** START OF Supplied data **

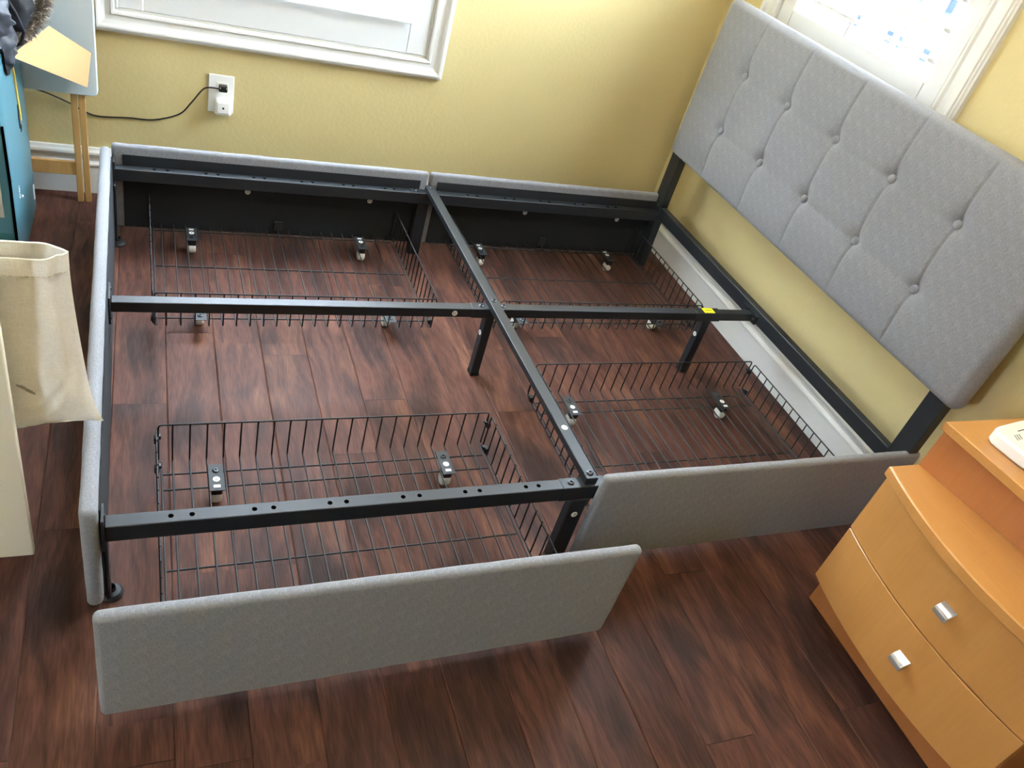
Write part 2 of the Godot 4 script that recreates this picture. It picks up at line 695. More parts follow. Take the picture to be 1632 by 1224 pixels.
# wall_at(u, v, n): u along the wall, v up, n out of the wall into the room
func build_windows() -> void:
	fill_window()
	var t1 := Transform3D(Basis(Vector3.RIGHT, Vector3.UP, Vector3.BACK), Vector3(0, 0, ZW))
	window_unit("window_1", "white louvred shutter window above the wall outlet", t1, W1, 0.060, 0.056, 0.066, 0.112, 0.118, 62.0, [], 0.045)
	# u runs along +z and n points to -x
	var t2 := Transform3D(Basis(Vector3.BACK, Vector3.UP, Vector3.LEFT), Vector3(XW, 0, 0))
	window_unit("window_2", "white louvred shutter window behind the headboard with a bright view", t2, W2, 0.085, 0.07, 0.06, 0.095, 0.0775, -8.0, [-0.345], 0.05, 1.34)


# plain window added in the left wall, out of view, for fill light
func fill_window() -> void:
	var w := Node3D.new()
	w.name = "window_3"
	add_child(w)
	struct(w, "added unseen white framed window in the left wall for fill light", "window")
	var st := mb()
	for r in [[W3[0], W3[1], W3[2], W3[2] + 0.06], [W3[0], W3[1], W3[3] - 0.06, W3[3]], [W3[0], W3[0] + 0.06, W3[2] + 0.06, W3[3] - 0.06], [W3[1] - 0.06, W3[1], W3[2] + 0.06, W3[3] - 0.06]]:
		rbox(st, Vector3(X0 - 0.08, (r[2] + r[3]) / 2, (r[0] + r[1]) / 2), Vector3(0.06, r[3] - r[2], r[1] - r[0]), 0.004)
	obj("window_frame", st, mats.trim, w)
	st = mb()
	rbox(st, Vector3(X0 - 0.08, (W3[2] + W3[3]) / 2, (W3[0] + W3[1]) / 2), Vector3(0.004, W3[3] - W3[2] - 0.12, W3[1] - W3[0] - 0.12), 0.0005)
	obj("pane", st, mats.glass, w)


func window_unit(called: String, label: String, t: Transform3D, o: Array, casing: float, reveal: float, stile: float, rail: float, pitch: float, tilt: float, rods: Array, slat_gap: float, split := 9.0) -> void:
	var w := Node3D.new()
	w.name = called
	add_child(w)
	struct(w, label, "window")
	var u0: float = o[0]
	var u1: float = o[1]
	var v0: float = o[2]
	var v1: float = o[3]
	# moulded casing: profile over (out, across), across growing away from the opening
	var k := casing / 0.060
	var prof := PackedVector2Array([Vector2(0, 0), Vector2(0.010, 0), Vector2(0.016, 0.003 * k), Vector2(0.017, 0.009 * k), Vector2(0.011, 0.013 * k), Vector2(0.012, 0.026 * k), Vector2(0.017, 0.037 * k),
		Vector2(0.024, 0.043 * k), Vector2(0.025, 0.048 * k), Vector2(0.021, 0.050 * k), Vector2(0.021, 0.054 * k), Vector2(0.017, 0.056 * k), Vector2(0.016, casing), Vector2(0, casing)])
	var b := t.basis
	for e in [[t * Vector3(u0, v0, 0), t * Vector3(u1, v0, 0), -b.y], [t * Vector3(u0, v1, 0), t * Vector3(u1, v1, 0), b.y], [t * Vector3(u0, v0, 0), t * Vector3(u0, v1, 0), -b.x], [t * Vector3(u1, v0, 0), t * Vector3(u1, v1, 0), b.x]]:
		var st := mb()
		strip(st, prof, e[0], e[1], b.z, e[2], 1.0, 1.0)
		obj("casing", st, mats.trim, w)
	# lining of the opening
	var st2 := mb()
	for r in [[u0, u1, v0, v0 + 0.006], [u0, u1, v1 - 0.006, v1], [u0, u0 + 0.006, v0, v1], [u1 - 0.006, u1, v0, v1]]:
		rbox(st2, t * Vector3((r[0] + r[1]) / 2, (r[2] + r[3]) / 2, -WT / 2), Vector3(r[1] - r[0], r[3] - r[2], WT - 0.002), 0.001, b)
	obj("window_lining", st2, mats.trim, w)
	# shutter panel: stiles and rails set just inside the casing
	var th := 0.028
	var zc := -0.010
	var ga := 0.0022
	var f0 := u0 + 0.006 + ga
	var f1 := u1 - 0.006 - ga
	var g0 := v0 + 0.006 + ga
	var g1 := v1 - 0.006 - ga
	for r in [[f0, f0 + stile, g0, g1], [f1 - stile, f1, g0, g1]]:
		var s := mb()
		rbox(s, t * Vector3((r[0] + r[1]) / 2, (r[2] + r[3]) / 2, zc), Vector3(r[1] - r[0], r[3] - r[2], th), 0.003, b)
		obj("stile", s, mats.shutter, w)
	for r in [[f0 + stile + 0.0012, f1 - stile - 0.0012, g0, g0 + rail], [f0 + stile + 0.0012, f1 - stile - 0.0012, g1 - rail, g1]]:
		var s := mb()
		rbox(s, t * Vector3((r[0] + r[1]) / 2, (r[2] + r[3]) / 2, zc), Vector3(r[1] - r[0], r[3] - r[2], th), 0.003, b)
		obj("rail", s, mats.shutter, w)
	# louvres: an elliptic section turned by tilt
	var lm := mb()
	var len := f1 - f0 - 2.0 * stile - 0.006
	var half := pitch * 0.56
	var sec := PackedVector2Array()
	for i in 16:
		var a := TAU * (i + 0.5) / 16
		sec.append(Vector2(signf(cos(a)) * pow(absf(cos(a)), 0.35) * half, signf(sin(a)) * pow(absf(sin(a)), 0.5) * 0.0055))
	strip(lm, sec, Vector3(-len / 2, 0, 0), Vector3(len / 2, 0, 0), Vector3.BACK, Vector3.UP)
	var lmesh := lm.commit()
	var v := g0 + rail + slat_gap
	while v < minf(g1 - rail, split - 0.04) - 0.02:
		var bs := b * Basis(Vector3.RIGHT, deg_to_rad(tilt))
		put("louver", lmesh, mats.shutter, w, Transform3D(bs, t * Vector3((f0 + f1) / 2, v, zc)))
		v += pitch
	if split < v1:
		var s := mb()
		rbox(s, t * Vector3((f0 + f1) / 2, split, zc), Vector3(f1 - f0 - 2.0 * stile - 0.0024, 0.05, th), 0.003, b)
		obj("rail", s, mats.shutter, w)
	for r in rods:
		var s := mb()
		rbox(s, t * Vector3(r, (g0 + rail + split) / 2, zc + 0.008), Vector3(0.012, split - g0 - rail, 0.012), 0.002, b)
		obj("tilt_rod", s, mats.shutter, w)
	# the window itself: sash frame and a pane
	var sa := mb()
	for r in [[u0 + 0.006, u1 - 0.006, v0 + 0.006, v0 + 0.045], [u0 + 0.006, u1 - 0.006, v1 - 0.045, v1 - 0.006], [u0 + 0.006, u0 + 0.045, v0 + 0.045, v1 - 0.045], [u1 - 0.045, u1 - 0.006, v0 + 0.045, v1 - 0.045]]:
		rbox(sa, t * Vector3((r[0] + r[1]) / 2, (r[2] + r[3]) / 2, -0.12), Vector3(r[1] - r[0], r[3] - r[2], 0.03), 0.003, b)
	obj("sash", sa, mats.trim, w)
	var pn := mb()
	rbox(pn, t * Vector3((u0 + u1) / 2, (v0 + v1) / 2, -0.12), Vector3(u1 - u0 - 0.085, v1 - v0 - 0.085, 0.004), 0.0005, b)
	obj("pane", pn, mats.glass, w)


func build_outside() -> void:
	# a pale apartment building across the street, seen through the louvres
	var o := thing("apartment_building", "pale apartment building with tall blue windows seen through the louvres", "building")
	var st := mb()
	rbox(st, Vector3(34, -4.0, -27), Vector3(8, 12, 46), 0.05)
	obj("wall", st, mats.facade, o)
	var pm := mb()
	rbox(pm, Vector3.ZERO, Vector3(0.12, 1.25, 0.42), 0.01)
	var pmesh := pm.commit()
	var fm := mb()
	for r in [[0, 0.66, 0.56, 0.07], [0, -0.66, 0.56, 0.07]]:
		rbox(fm, Vector3(-0.02, r[1], 0), Vector3(0.16, r[3], r[2]), 0.01)
	for s in [-1, 1]:
		rbox(fm, Vector3(-0.02, 0, 0.245 * s), Vector3(0.16, 1.25, 0.07), 0.01)
	var fmesh := fm.commit()
	for row in 4:
		for col in 22:
			var z := -44.0 + col * 1.55 + (0.75 if col % 3 == 1 else 0.0)
			var y := 0.6 - row * 2.05
			var f := put("window_frame", fmesh, mats.facade, o, Transform3D(Basis(), Vector3(29.97, y, z)))
			put("pane", pmesh, mats.pane_blue, f)
	st = mb()
	rbox(st, Vector3(29.9, -2.6, -36.6), Vector3(0.5, 2.6, 1.3), 0.03)
	obj("awning", st, mats.ochre, o)
	st = mb()
	wall_box(st, Vector3(-120, -10.4, -120), Vector3(120, -10.0, 120))
	struct(obj("ground", st, mats.ground), "pale street level far below the windows", "ground")


# ---------------------------------------------------------------- bed frame

const FH := 0.239    # top of the steel rails


func bar(called: String, a: Vector3, b: Vector3, r: float, m: Material, parent: Node) -> MeshInstance3D:
	var st := mb()
	rbox(st, (a + b) / 2, (b - a).abs(), r, Basis(), 2)
	return obj(called, st, m, parent)


func padded(st: SurfaceTool, c: Vector3, s: Vector3, r: float, seed_: int) -> void:
	cloth_noise = noise(9.0, 2, seed_)
	rbox(st, c, s, r, Basis(), 3, Vector3i(maxi(1, int(s.x / 0.03)), maxi(1, int(s.y / 0.03)), maxi(1, int(s.z / 0.03))), "cloth")
	fin(st)


func sticker(parent: Node, at: Vector3, normal: Vector3, up: Vector3, r: float, text: String) -> void:
	var st := mb()
	disc(st, at, normal, r, 0.0006, 20)
	var s := obj("number_sticker", st, mats.paper, parent)
	s.set_meta("label", "round white number sticker")
	var z := normal.normalized()
	var y := (up - z * up.dot(z)).normalized()
	var t := letters(text, r * 0.95, 0.0004)
	put("number", t, mats.ink, s, Transform3D(Basis(y.cross(z), y, z), at + z * 0.0008))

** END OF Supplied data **

Task requirements:
Without any pictures, reproduce the lines from the first one in the material through the line that has "[-0.345], 0.05, 1.34)", exactly as they appear.

Right answer:
Write part 2 of the Godot 4 script that recreates this picture. It picks up at line 695. More parts follow. Take the picture to be 1632 by 1224 pixels.
# wall_at(u, v, n): u along the wall, v up, n out of the wall into the room
func build_windows() -> void:
	fill_window()
	var t1 := Transform3D(Basis(Vector3.RIGHT, Vector3.UP, Vector3.BACK), Vector3(0, 0, ZW))
	window_unit("window_1", "white louvred shutter window above the wall outlet", t1, W1, 0.060, 0.056, 0.066, 0.112, 0.118, 62.0, [], 0.045)
	# u runs along +z and n points to -x
	var t2 := Transform3D(Basis(Vector3.BACK, Vector3.UP, Vector3.LEFT), Vector3(XW, 0, 0))
	window_unit("window_2", "white louvred shutter window behind the headboard with a bright view", t2, W2, 0.085, 0.07, 0.06, 0.095, 0.0775, -8.0, [-0.345], 0.05, 1.34)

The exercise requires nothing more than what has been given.